Em uma nova fase do projeto, chamada “(P)latinidades Decoloniais”, a perspectiva decolonial foi um ponto de partida para repensar a escuta sobre as configurações musicais na região — com o intuito de dar a conhecer os sujeitos historicamente silenciados na música (p)latina e na sociedade gaucha/gaúcha como um todo. Embora as redes a que nos referimos anteriormente tenham sido muito importantes para o desenvolvimento da música na região, vemos um baixo protagonismo de mulheres, pessoas negras, indígenas e LGBTQIA+ — e suas estéticas e/ou tradições permanecem invisibilizadas.

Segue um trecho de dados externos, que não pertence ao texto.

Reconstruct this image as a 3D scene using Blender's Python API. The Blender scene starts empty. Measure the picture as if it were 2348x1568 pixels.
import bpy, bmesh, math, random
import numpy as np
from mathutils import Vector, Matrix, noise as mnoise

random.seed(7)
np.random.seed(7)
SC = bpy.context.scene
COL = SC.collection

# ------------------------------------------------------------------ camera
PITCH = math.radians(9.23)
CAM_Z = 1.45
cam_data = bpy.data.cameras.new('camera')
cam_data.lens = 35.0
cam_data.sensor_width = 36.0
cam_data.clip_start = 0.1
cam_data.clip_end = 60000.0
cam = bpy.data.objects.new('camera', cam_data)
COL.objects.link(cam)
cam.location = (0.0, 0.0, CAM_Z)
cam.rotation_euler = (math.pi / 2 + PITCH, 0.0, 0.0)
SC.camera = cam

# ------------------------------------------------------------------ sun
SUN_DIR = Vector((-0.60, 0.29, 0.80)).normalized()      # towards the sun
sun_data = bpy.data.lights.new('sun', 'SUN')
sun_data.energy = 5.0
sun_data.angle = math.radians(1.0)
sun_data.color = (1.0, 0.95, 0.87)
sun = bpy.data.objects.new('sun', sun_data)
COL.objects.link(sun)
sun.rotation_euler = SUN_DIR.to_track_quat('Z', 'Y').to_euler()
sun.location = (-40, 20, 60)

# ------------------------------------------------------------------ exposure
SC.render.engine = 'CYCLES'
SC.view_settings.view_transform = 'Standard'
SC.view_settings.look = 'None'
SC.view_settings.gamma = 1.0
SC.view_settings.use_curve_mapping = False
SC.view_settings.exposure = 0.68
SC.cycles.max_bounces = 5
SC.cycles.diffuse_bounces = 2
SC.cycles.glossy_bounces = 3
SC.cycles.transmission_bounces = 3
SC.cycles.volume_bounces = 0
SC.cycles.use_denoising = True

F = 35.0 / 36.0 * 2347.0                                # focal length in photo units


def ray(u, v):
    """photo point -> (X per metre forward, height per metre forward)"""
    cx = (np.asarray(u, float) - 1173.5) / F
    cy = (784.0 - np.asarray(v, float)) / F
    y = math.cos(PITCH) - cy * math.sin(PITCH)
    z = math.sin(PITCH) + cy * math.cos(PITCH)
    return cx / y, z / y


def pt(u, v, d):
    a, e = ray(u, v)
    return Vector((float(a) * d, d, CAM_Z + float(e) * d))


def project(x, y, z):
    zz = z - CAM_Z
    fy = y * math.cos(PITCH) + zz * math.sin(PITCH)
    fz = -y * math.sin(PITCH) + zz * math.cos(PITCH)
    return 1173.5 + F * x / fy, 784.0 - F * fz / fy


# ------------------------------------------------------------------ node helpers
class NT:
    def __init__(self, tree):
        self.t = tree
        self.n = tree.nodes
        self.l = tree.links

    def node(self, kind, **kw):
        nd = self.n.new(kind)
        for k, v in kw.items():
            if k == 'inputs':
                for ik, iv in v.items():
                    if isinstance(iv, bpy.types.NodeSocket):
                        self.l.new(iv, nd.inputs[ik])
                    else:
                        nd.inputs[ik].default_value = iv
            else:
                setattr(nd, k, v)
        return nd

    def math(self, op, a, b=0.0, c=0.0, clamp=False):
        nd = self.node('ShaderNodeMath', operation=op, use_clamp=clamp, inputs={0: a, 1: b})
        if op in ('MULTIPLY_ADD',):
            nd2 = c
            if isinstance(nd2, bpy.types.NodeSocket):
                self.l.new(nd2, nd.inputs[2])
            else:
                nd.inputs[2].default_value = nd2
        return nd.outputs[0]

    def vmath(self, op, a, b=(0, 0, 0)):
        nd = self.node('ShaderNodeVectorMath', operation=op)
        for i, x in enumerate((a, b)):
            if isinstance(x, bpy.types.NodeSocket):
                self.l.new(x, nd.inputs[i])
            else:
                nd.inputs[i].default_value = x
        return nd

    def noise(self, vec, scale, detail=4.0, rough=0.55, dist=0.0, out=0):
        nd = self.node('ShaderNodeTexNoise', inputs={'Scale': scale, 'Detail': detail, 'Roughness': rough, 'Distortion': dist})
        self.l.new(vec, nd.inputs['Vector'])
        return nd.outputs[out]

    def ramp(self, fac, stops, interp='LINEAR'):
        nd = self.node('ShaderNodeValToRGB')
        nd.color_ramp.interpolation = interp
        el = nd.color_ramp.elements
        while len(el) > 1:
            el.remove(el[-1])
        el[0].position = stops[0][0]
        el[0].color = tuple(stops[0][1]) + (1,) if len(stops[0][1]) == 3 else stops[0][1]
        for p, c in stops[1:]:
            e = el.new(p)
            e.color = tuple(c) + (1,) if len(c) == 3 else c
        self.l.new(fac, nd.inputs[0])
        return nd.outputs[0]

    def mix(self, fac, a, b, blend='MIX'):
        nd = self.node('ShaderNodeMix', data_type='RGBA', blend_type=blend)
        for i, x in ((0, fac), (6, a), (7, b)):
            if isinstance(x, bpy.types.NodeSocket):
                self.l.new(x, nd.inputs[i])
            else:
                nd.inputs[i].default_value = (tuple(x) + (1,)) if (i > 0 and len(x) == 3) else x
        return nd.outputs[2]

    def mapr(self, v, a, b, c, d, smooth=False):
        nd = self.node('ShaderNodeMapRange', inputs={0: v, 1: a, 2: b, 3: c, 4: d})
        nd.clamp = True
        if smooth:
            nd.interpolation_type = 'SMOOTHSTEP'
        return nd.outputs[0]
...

Com o objetivo de valorizar e colocar em evidência o trabalho musical desses sujeitos, criamos no Instagram o perfil (P)latinidades Decoloniais a fim de compartilhar a investigação, criando conteúdos sobre o tema, divulgando o trabalho de artistas desse cenário, ao passo que construímos nosso material de análise. Nessa esteira, a página também tem a intenção de trazer a conscientização ao público sobre a importância de descolonizar os próprios gostos musicais, valorizando a rica e diversa música feita no espaço platino com um olhar atento às vozes das/os artistas de grupos sociais historicamente silenciados.

O resultado das distintas etapas da pesquisa será apresentado brevemente sob a forma de um atlas musical digital, no qual será possível ler histórias, ouvir canções, conhecer discos e navegar pelo espaço, reconhecendo que a relação entre música e geografia se dá muito além da mera localização em um mapa. A música reflete o mundo social, suas paisagens, territórios, conflitos e poderes. Mas ela também pode reelaborar o passado e anunciar novos mundos possíveis – mais diversos, plurais e inclusivos.

(*) Lucas Manassi Panitz é Professor Adjunto do Departamento Interdisciplinar da UFRGS Litoral, coordenador do projeto de pesquisa “Geografia da Música: mapeando eventos, políticas e redes musicais no espaço platino”.
(*) Elisa Freese Lima é acadêmica do curso de Música Popular, compositora e bolsista pelo Edital UFRGS Meninas na Ciência 2021.